* _Records_:
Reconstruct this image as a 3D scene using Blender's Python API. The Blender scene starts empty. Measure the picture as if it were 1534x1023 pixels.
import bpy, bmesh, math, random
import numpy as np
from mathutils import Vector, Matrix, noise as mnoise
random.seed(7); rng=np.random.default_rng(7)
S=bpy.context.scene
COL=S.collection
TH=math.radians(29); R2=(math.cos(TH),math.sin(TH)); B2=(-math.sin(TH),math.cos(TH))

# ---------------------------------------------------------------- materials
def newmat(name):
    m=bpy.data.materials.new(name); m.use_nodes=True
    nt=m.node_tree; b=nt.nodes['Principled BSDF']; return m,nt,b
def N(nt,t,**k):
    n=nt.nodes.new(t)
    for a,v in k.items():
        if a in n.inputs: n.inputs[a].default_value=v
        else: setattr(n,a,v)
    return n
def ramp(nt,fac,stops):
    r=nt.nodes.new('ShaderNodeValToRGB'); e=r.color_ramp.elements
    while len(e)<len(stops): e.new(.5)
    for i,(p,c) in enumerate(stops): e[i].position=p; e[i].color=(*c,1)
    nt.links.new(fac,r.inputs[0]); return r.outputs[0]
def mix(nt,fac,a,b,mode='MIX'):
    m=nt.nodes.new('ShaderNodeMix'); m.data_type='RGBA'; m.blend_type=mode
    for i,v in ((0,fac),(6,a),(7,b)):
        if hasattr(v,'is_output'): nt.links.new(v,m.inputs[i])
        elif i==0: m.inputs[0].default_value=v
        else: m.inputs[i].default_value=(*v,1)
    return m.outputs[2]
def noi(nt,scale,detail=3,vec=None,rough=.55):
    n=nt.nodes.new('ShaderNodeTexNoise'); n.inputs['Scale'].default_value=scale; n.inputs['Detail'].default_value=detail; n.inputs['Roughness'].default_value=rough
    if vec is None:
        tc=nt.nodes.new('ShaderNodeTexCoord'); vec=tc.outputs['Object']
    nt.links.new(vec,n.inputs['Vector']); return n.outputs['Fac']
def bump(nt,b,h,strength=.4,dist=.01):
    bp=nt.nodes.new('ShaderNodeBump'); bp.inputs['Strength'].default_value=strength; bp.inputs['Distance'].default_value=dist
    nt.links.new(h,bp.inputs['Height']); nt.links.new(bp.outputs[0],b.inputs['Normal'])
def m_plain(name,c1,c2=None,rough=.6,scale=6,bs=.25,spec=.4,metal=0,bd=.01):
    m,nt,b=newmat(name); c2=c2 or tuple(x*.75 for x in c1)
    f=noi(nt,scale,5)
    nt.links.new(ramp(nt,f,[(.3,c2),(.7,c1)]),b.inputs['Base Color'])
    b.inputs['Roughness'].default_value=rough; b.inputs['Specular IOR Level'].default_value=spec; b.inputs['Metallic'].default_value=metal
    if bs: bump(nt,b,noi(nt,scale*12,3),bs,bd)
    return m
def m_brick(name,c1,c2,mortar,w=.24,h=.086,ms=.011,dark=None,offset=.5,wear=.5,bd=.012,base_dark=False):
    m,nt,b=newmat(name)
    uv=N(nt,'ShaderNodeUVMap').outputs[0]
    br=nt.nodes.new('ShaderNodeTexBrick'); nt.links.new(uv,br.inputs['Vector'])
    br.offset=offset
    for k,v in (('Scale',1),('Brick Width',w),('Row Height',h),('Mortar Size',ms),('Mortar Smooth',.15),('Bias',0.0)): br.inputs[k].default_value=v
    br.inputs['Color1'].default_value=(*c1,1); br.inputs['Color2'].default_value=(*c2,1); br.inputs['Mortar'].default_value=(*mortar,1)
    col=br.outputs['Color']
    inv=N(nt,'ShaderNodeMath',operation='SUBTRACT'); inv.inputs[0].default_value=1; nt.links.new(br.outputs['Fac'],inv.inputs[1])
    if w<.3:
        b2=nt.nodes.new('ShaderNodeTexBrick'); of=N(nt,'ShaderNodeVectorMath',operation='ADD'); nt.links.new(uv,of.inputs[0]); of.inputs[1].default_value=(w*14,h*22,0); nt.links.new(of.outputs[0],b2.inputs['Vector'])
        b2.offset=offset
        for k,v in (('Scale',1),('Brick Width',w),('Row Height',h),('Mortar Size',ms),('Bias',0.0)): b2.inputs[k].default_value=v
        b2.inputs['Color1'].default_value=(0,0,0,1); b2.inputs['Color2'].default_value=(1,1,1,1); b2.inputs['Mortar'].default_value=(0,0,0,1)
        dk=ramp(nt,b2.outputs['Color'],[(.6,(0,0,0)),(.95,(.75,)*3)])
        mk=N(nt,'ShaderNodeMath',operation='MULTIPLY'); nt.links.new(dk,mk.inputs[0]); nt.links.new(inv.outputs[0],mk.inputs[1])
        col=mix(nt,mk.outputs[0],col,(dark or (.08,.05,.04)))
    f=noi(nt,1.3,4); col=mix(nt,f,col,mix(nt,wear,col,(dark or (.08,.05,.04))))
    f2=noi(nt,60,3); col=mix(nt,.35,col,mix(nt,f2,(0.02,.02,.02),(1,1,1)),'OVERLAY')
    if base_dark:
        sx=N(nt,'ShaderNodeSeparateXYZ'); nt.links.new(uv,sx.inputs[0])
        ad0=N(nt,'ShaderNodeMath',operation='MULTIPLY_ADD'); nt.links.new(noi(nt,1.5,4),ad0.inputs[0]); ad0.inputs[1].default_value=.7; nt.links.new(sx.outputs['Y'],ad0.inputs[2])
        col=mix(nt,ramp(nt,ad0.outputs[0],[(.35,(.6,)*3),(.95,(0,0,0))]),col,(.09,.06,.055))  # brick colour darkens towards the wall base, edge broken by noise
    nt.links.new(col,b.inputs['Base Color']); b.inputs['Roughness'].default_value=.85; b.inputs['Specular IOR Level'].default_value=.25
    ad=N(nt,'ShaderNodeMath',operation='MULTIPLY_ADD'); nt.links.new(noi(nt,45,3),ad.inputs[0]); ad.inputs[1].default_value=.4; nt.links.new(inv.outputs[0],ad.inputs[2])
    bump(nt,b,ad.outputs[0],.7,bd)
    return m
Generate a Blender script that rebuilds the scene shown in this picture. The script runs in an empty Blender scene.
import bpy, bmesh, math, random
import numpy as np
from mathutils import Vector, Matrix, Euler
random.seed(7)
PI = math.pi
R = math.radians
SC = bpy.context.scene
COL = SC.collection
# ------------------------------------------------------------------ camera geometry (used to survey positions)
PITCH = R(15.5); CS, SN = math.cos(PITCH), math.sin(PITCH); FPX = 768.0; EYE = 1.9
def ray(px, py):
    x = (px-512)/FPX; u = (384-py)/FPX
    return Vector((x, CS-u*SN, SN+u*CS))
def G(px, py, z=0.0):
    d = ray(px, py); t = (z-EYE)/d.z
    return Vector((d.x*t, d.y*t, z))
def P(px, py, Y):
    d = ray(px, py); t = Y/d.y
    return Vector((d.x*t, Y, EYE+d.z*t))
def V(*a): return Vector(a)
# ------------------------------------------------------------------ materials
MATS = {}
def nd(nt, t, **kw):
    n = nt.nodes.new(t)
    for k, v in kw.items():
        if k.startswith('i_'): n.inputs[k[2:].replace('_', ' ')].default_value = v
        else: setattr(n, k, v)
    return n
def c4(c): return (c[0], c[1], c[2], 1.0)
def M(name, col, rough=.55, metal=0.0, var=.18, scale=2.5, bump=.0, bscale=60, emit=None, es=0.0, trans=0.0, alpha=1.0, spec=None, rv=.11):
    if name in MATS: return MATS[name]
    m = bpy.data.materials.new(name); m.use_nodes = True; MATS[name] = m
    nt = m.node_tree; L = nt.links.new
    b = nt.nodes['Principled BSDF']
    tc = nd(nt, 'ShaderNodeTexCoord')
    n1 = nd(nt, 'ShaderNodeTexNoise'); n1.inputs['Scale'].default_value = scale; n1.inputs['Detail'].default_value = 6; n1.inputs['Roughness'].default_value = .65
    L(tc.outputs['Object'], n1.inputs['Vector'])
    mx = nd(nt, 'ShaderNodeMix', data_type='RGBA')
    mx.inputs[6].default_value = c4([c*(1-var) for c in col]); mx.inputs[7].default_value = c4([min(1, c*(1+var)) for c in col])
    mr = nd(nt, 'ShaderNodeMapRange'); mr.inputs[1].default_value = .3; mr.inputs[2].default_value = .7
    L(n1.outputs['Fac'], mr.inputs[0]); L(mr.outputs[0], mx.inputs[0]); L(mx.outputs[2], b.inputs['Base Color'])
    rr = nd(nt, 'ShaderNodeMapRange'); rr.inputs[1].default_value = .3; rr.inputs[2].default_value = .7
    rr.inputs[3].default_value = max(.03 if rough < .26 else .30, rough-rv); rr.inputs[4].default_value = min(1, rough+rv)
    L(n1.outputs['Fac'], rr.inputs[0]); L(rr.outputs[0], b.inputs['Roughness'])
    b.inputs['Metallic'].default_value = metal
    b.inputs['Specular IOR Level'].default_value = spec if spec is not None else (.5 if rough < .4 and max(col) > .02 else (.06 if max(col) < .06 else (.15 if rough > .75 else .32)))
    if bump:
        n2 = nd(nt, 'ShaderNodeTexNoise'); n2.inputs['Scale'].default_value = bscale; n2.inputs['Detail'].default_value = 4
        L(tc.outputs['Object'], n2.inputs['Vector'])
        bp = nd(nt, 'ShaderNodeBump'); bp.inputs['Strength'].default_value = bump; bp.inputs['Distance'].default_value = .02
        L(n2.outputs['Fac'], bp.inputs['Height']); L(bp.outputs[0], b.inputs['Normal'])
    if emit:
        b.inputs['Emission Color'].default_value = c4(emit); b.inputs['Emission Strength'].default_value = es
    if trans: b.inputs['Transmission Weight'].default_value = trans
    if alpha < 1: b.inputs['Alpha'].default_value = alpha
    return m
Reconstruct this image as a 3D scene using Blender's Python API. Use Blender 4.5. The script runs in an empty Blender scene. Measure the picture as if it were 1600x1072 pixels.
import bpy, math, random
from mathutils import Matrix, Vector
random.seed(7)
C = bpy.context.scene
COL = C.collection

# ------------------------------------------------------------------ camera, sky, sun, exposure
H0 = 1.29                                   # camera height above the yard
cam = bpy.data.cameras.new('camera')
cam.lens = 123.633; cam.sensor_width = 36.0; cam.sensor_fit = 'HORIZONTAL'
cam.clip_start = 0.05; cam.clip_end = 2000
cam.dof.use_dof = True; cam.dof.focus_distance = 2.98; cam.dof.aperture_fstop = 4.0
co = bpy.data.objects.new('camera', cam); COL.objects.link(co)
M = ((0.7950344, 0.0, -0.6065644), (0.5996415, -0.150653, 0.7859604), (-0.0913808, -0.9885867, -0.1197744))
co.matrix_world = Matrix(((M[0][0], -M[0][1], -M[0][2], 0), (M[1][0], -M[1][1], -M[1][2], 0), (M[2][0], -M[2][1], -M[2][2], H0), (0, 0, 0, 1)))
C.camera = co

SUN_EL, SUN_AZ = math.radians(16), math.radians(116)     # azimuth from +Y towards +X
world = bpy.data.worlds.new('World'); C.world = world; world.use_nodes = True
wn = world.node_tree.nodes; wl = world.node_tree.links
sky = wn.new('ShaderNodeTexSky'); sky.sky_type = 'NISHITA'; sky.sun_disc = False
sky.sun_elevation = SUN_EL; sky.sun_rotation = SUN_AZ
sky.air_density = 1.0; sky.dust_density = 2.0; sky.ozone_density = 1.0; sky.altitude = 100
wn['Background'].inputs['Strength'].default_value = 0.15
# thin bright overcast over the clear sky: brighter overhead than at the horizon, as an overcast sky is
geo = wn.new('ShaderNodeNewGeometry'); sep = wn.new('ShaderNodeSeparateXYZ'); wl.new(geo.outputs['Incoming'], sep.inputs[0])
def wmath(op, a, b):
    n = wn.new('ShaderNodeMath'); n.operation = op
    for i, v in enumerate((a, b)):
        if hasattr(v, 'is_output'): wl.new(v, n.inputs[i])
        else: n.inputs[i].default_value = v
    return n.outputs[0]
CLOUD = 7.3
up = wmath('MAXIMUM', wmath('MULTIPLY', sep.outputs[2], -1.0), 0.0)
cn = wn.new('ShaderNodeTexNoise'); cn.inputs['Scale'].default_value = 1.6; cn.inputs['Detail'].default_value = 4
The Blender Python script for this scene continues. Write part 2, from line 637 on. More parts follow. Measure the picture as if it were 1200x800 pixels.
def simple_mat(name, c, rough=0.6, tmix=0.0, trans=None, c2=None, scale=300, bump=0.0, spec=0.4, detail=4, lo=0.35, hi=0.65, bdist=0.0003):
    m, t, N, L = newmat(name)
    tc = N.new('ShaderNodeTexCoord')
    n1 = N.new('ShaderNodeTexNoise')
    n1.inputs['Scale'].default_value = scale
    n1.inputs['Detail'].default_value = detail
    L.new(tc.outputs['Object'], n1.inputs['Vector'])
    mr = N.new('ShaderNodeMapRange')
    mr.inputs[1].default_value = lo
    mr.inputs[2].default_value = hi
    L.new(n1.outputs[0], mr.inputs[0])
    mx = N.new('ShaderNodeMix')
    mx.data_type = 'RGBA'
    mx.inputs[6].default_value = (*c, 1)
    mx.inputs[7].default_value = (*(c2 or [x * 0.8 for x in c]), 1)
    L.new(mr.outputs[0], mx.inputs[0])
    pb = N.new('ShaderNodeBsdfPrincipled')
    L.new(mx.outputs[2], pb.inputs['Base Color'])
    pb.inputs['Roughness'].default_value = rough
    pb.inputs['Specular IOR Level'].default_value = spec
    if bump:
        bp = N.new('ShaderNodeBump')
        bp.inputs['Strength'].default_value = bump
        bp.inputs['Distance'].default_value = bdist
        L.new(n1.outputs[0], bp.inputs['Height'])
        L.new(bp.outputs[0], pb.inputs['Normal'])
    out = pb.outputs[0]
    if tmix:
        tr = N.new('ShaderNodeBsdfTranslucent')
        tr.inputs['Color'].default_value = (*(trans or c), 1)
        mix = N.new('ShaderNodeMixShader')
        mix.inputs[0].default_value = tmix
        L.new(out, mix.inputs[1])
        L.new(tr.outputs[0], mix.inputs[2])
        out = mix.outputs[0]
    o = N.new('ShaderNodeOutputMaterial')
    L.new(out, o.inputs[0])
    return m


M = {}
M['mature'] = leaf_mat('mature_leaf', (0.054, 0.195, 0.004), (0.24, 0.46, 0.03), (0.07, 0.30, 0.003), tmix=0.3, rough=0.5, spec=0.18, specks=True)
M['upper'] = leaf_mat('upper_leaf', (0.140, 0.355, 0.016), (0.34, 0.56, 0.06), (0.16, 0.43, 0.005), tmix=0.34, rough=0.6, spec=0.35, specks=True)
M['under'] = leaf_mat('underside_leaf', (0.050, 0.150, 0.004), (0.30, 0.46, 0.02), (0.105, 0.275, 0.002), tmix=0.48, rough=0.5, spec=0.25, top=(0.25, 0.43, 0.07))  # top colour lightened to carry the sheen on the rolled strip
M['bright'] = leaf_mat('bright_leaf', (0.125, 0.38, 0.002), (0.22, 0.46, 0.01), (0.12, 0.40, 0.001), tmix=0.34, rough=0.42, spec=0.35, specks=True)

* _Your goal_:
State the count of lines holding the string "picture" in the listing above, and nothing else.

* _Exercise output_:
4